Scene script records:
▬▬▬
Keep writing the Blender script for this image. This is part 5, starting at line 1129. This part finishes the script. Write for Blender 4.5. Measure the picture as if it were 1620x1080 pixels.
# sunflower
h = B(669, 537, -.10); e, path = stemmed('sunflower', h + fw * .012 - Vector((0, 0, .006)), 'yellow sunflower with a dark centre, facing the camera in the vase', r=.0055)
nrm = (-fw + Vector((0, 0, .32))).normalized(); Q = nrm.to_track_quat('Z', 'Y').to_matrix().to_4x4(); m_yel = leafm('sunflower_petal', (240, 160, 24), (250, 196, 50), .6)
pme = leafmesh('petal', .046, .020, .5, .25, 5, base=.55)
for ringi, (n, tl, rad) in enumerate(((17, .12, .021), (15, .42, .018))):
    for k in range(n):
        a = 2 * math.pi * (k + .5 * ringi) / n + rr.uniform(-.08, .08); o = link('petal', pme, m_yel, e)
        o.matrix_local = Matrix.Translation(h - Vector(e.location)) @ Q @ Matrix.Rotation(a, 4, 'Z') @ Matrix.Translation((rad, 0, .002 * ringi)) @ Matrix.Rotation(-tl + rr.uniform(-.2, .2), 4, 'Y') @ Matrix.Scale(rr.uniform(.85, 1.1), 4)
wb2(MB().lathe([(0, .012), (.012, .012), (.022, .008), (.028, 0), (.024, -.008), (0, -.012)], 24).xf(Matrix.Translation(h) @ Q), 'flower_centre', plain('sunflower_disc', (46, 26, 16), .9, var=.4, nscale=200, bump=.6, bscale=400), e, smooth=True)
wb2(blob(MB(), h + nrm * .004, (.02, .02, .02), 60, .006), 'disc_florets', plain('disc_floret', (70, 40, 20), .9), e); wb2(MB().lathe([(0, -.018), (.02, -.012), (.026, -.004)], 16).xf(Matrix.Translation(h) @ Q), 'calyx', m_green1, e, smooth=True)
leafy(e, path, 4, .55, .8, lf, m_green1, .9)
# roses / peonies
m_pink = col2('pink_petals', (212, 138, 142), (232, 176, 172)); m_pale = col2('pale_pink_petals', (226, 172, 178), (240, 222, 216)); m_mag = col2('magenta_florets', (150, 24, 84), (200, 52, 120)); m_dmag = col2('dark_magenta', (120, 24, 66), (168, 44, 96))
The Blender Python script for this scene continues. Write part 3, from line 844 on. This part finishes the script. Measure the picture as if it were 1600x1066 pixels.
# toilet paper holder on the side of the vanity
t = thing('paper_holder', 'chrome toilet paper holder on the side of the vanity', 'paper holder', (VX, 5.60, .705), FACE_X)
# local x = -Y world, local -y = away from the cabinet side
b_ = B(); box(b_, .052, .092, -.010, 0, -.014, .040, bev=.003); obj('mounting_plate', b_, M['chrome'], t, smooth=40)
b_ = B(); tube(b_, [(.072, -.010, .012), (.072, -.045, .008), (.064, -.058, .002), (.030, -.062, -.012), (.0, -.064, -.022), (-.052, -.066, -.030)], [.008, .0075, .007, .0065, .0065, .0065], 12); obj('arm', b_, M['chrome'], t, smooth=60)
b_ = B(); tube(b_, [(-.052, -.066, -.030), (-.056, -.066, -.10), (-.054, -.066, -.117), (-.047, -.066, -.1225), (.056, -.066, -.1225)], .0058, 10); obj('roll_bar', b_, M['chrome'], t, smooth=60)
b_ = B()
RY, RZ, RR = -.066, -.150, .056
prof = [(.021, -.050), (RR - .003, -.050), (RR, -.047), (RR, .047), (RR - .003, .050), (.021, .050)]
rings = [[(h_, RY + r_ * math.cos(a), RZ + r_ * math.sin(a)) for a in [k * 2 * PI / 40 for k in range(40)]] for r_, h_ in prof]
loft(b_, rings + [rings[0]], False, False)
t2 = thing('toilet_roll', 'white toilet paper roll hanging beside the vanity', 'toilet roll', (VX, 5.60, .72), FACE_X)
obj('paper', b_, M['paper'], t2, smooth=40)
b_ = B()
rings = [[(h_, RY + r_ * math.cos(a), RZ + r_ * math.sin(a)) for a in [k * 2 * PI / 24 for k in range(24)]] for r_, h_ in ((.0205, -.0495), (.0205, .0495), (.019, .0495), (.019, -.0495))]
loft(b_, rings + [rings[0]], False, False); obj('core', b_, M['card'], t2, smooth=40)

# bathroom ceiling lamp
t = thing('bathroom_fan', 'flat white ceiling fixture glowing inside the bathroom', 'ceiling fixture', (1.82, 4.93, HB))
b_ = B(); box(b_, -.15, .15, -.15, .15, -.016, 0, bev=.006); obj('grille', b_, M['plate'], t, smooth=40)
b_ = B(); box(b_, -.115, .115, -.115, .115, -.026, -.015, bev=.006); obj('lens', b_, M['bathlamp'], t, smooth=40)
▬▬▬
Problem statement:
Copy all lines of the material above where the string "Write" occurs.

The output:
Keep writing the Blender script for this image. This is part 5, starting at line 1129. This part finishes the script. Write for Blender 4.5. Measure the picture as if it were 1620x1080 pixels.
The Blender Python script for this scene continues. Write part 3, from line 844 on. This part finishes the script. Measure the picture as if it were 1600x1066 pixels.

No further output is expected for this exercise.